L’étrangeté de Meursault n’est pas due à un sentiment mais à une position « par-delà bien et mal » pour évoquer Nietzsche par qui passe la pensée de Camus. Si Meursault est solaire, c’est que la mort de sa mère et le meurtre de l’Arabe sur la plage se produisent dans « la brûlure du soleil », métaphore d’un destin aveugle duquel il devient l’agent. L’absurde du personnage de Camus est aboli par le tragique de ce qui lui arrive : « Il me semblait que le ciel s’ouvrait sur toute son étendue pour laisser pleuvoir du feu. (…) J’ai secoué la sueur et le soleil. J’ai compris que j’avais détruit l’équilibre du jour, le silence exceptionnel d’une plage où j’avais été heureux. » dit Meursault. De son côté, Solaro tire sur Rédoine qui l’a tabassé quelques jours auparavant ; il le connaît, peut le haïr, vouloir se venger malgré ses dénégations. Son crime n’a aucune dimension symbolique, il nous paraître invraisemblable voire stupide. Solaro ignore le tragique et n’évoque que des ombres et un esprit brouillé lors du meurtre. D’un côté un évènement métaphysique, de l’autre un fait divers sordide.
Si Meursault n’est pas le « Premier Homme » camusien, il l’annonce cependant par la conscience tragique qui nait en lui et se développe en prison. En revanche, il se pourrait bien que Solaro soit le « Dernier Homme » nietzschéen. Il serait l’homme du nihilisme achevé, l’homme décrit dans la Prophétie de Zarathoustra : celui qui « cligne de l’œil » , celui qui a tellement nié la vie et sa créativité dans la durée qu’il ne peut plus vivre que dans l’instant, béatement et bêtement ; l’homme de la discontinuité, d’une segmentation de la vie qui la dévalue, l’homme fragmenté.

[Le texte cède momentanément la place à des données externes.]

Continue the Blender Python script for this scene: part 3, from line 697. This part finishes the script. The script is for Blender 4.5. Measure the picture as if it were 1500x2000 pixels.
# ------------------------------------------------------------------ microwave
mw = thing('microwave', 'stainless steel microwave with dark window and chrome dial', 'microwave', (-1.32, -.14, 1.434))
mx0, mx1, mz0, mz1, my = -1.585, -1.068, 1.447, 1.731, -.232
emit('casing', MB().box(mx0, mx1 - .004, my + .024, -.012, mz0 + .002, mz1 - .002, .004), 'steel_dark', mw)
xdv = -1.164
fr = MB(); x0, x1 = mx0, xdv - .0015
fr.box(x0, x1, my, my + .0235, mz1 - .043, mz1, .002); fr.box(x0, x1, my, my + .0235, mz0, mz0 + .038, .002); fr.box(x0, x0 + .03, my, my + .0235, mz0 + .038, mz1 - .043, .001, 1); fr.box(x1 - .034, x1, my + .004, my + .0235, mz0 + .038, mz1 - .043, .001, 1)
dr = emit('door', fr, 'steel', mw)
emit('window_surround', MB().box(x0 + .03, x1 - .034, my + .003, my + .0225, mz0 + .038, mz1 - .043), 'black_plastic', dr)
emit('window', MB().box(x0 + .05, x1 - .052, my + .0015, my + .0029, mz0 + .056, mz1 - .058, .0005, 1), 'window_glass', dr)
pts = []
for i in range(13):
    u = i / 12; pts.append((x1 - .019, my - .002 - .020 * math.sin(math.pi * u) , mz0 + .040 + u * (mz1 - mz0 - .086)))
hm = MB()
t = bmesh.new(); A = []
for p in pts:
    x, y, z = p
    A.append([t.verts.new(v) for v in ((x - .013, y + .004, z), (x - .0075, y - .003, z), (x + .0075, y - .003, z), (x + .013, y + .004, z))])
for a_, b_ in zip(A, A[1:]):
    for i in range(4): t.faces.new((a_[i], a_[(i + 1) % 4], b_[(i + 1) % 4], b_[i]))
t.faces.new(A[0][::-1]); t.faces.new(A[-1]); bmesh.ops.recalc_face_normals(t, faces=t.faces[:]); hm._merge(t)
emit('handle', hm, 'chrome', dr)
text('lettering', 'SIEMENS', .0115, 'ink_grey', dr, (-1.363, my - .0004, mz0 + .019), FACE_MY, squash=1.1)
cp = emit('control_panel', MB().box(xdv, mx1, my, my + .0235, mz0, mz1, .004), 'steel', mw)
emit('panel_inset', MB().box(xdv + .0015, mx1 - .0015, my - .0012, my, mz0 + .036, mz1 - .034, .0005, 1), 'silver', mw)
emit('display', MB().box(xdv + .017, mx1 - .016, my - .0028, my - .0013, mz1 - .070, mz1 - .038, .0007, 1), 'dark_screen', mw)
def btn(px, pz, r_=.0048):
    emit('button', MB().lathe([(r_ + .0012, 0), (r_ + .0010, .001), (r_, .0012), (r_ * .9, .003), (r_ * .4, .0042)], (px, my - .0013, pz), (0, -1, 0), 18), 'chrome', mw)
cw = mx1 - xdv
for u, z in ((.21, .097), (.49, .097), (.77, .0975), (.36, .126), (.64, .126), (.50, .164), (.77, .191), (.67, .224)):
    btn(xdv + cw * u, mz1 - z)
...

Si les deux récits ont une structure analogique (mêmes types d’évènements), la différence esthétique et conceptuelle des personnages est grande : Meursault se découvre en prison : « je m’ouvrais pour la première fois à la tendre indifférence du monde.» Solaro lui, semble plutôt se retrancher dans une tendre indifférence de soi au monde… Le premier est l’idée de dépassement, le second d’effondrement.
À la fin de L’Étranger, Meursault ne meurt pas ou pas encore puisque sa demande de grâce est en attente. La grâce serait-elle de ce monde ? C’est possible dans l’ontologie immanentiste de Camus. Il y a quelque chose de christique en Meursault mais sans une once de religion. Sa mort seulement prononcée est un « saut », voire un salut et il ne souhaite plus que la rencontre avec la multitude humaine fût-elle hostile : « qu’il y ait beaucoup de spectateurs le jour de mon exécution et qu’ils m’accueillent avec des cris de haine. » sont ses dernières paroles. De l’éblouissement solaire de la plage où le destin s’est noué aux murs de sa prison, Meursault suit une initiation, une mystique de l’immanence d’un monde sans Dieu ni père l’a touché, comme elle avait atteint Camus. Sa « brûlure » devient une fusion, un amour inconditionnel du réel. Solaro, lui, ne sort jamais de lui-même, de sa joie sans joie et sans partage, il ne se dépasse pas et meurt abattu comme un lapin, un vol d’oies sauvages est son viatique.
À travers la qualité du jeu d’Olivier Ruidavet et le dépouillement de la mise en scène de Tristan Robin, cette adaptation fidèle du roman de Charles Pépin a le mérite de nous faire revenir à Camus et à sa recherche d’une philosophie de l’existence dépassant la norme morale et le nihilisme individualiste.